【映画】彼方のうた/杉田協士
タイトル:彼方のうた
監督:杉田協士
日常の中で録音や録画された記録の中に収められているかつての時間に対面する時、過ぎ去った時間を飛び越えて直接に眼に耳にダイレクトに訴えかけてくる。今だとiPhoneで簡単に録音も録画も簡単に出来る。一昔前前だったら、カメラなり録音機材なりを引っ張り出してしか出来なかった事が簡単に出来る。
カセットの時代はテープの中に録画/録音のスタートとストップが繰り返された形跡の連続だけが残される。録音。停止。また録音。そして停止。スマホやパソコンなら、簡単に編集も出来るがカセットだと色々手間がかかる。

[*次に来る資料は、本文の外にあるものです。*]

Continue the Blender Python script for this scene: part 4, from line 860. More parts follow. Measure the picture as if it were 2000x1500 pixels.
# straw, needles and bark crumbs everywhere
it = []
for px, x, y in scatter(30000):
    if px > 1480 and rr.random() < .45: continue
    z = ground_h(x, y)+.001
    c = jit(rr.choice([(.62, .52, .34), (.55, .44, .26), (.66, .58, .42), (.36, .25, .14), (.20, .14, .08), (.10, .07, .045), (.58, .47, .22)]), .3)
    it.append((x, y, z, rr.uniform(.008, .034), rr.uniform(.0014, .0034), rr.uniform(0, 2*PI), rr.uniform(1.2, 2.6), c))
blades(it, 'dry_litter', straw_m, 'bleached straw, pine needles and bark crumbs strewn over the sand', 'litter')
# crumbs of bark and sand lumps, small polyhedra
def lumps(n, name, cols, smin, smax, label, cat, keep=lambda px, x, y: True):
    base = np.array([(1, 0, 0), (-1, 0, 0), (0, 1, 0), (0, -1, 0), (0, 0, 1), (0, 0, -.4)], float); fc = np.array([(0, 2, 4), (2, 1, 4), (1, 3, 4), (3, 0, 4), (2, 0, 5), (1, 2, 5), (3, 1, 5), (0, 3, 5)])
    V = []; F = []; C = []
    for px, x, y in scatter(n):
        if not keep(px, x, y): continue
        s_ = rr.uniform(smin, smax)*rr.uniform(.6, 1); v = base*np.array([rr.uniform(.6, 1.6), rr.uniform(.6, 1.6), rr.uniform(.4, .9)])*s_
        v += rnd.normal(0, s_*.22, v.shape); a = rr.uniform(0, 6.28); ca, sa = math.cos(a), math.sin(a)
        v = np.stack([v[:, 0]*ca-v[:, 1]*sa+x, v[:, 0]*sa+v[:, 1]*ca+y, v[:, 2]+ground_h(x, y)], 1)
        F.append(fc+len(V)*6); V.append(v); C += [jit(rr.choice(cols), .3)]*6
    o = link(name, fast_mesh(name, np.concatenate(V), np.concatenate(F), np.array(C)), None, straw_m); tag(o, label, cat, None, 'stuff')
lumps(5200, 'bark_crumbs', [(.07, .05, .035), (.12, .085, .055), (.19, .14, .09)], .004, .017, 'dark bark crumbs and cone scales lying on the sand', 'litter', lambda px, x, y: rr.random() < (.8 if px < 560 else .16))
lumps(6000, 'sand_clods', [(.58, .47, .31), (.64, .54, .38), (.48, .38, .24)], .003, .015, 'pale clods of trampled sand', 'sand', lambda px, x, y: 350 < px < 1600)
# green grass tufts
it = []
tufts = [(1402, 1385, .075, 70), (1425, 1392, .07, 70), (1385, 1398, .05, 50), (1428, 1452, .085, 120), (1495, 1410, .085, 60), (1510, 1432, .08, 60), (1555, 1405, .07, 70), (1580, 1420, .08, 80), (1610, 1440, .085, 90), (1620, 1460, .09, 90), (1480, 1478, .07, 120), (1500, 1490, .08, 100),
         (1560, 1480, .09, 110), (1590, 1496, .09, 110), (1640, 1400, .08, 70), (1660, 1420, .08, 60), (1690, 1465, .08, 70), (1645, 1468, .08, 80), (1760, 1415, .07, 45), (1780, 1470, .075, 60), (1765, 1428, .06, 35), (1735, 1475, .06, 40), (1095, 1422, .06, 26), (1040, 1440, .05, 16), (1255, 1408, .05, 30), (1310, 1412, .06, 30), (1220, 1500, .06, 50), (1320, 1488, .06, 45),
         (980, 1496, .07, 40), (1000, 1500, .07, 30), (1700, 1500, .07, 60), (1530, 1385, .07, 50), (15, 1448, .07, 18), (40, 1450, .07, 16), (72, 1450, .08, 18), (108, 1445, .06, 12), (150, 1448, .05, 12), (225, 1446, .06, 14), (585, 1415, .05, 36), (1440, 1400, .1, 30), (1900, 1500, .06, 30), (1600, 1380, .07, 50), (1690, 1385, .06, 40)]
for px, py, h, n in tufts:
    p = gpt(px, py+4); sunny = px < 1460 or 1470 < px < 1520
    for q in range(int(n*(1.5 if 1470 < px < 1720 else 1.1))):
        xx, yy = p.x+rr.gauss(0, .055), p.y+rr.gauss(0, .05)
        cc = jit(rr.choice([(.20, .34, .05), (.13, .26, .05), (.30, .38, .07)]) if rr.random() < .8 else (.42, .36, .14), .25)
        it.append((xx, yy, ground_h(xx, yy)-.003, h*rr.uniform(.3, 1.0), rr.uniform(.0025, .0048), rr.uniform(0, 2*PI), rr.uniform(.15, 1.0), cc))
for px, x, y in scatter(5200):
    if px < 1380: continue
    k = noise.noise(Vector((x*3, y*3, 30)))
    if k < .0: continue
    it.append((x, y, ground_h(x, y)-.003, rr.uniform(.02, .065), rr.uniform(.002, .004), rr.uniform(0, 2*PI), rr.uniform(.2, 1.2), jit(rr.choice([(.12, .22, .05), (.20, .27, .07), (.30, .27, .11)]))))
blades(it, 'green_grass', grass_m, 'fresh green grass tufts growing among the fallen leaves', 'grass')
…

僕が幼い頃に、父が録画撮影したものを編集したビデオテープを思い出す。新しもの好きな父が、その時買ったばかりのビデオカメラで撮り溜めたテープは、多摩川の土手を走る僕と弟の姿を見上げるように捉え、音声部分は四季だったか何かのクラシック曲で上書きされていた。記憶と記録。そのテープも手元には無く、頭の中で残像として残っている。
2022年の個人的なベストだった「春原さんのうた」の杉田協士監督の待望の新作は、主人公である春が、亡くなった母親が残したフィールドレコーディングのテープに記憶された音を頼りに、録音された場所を追い求め、音と場所と自分を重ね合わせる。テープの中に含まれていた「亡き王女のためパヴァーヌ」のメロディを口ずさみ、日常と過去を折り重ね、記録から見知らぬ記憶を呼び起こす。
物語は春が中学生の頃に見かけたという雪子と剛のふたりと出会う所から始まるが、彼らとの関係ははっきりとは明示されていない。ただ何か大きな出来事があった空気だけが示される。「春原さんのうた」もそうだったが、明確に何が起きていたかという理由よりも、何かが起きてしまった後に残された感情だけが克明に描かれる。孤独や喪失、それ以前とは違う感情に突き動かされる人々をじっくり丁寧に映し出す。料理する手元だったり、会話だったり、ただ佇む姿だったりを、下手をすれば冗長になりかねない長さで切り取っていく。多くの場面でアップで撮られた表情は、感情を過剰に演出せず、あるがままの空気を醸成する。そこにあるのは、三人の関係から湧き立つ感情だけが目の前に現れてくる。シンプルな仕草の中に言葉には表せない、繋がりがはっきりと伝わってくる。
その一方で春は映画作りのワークショップに参加し、母との記憶を元にした映画というつくられた記録に取り組む。ワークショップからは、その場に参加した人たちとの関係が生まる。近い様で近くない人々の関係と、撮影時の親密な雰囲気のギャップ。その後の咲の撮影も、どこかよそよそしいけれど、ひとつのものを作り上げる共同作業の中に繋がりは生まれてくる。普段の生活を振り返っても、仕事や隣人と接した時、身近ではあるがふとした拍子に距離を感じる事は多々ある。そんな様子に近いものを感じる。
それにしても不思議な映画だ。パンフレットにはシナリオが収録されていて、それを読むとカットされたと思わしき場面や台詞も含まれている。物語の情報が大きく付加されるものではないものの、場面場面の狭間の細かい描写があり頭の中で再構築されていく。
それにしても台詞のないシーンの饒舌なこと。予告でも印象的だった、歩道に立ち尽くすシーンや、最後の抱擁のシーンなど言葉にしない表現が自然と心に染み入る。じっくりと時間をかけて描く事で表情から浮かび上がる穏やかな感情の起伏。妙な間や関係性は現実世界のリアルとは違う、映画内のリアルに重きを置いているのに、心の置き場は普遍的なリアルさを持つ。「春原さんのうた」ほどのインパクトは無かったが、次の作品も楽しみに期待させてくれる良い作品だった。
そういえば映画館で映画を観るシーンで、どこか聞き覚えのある台詞だなとおもったら、濱口竜介監督の「偶然と想像」だった。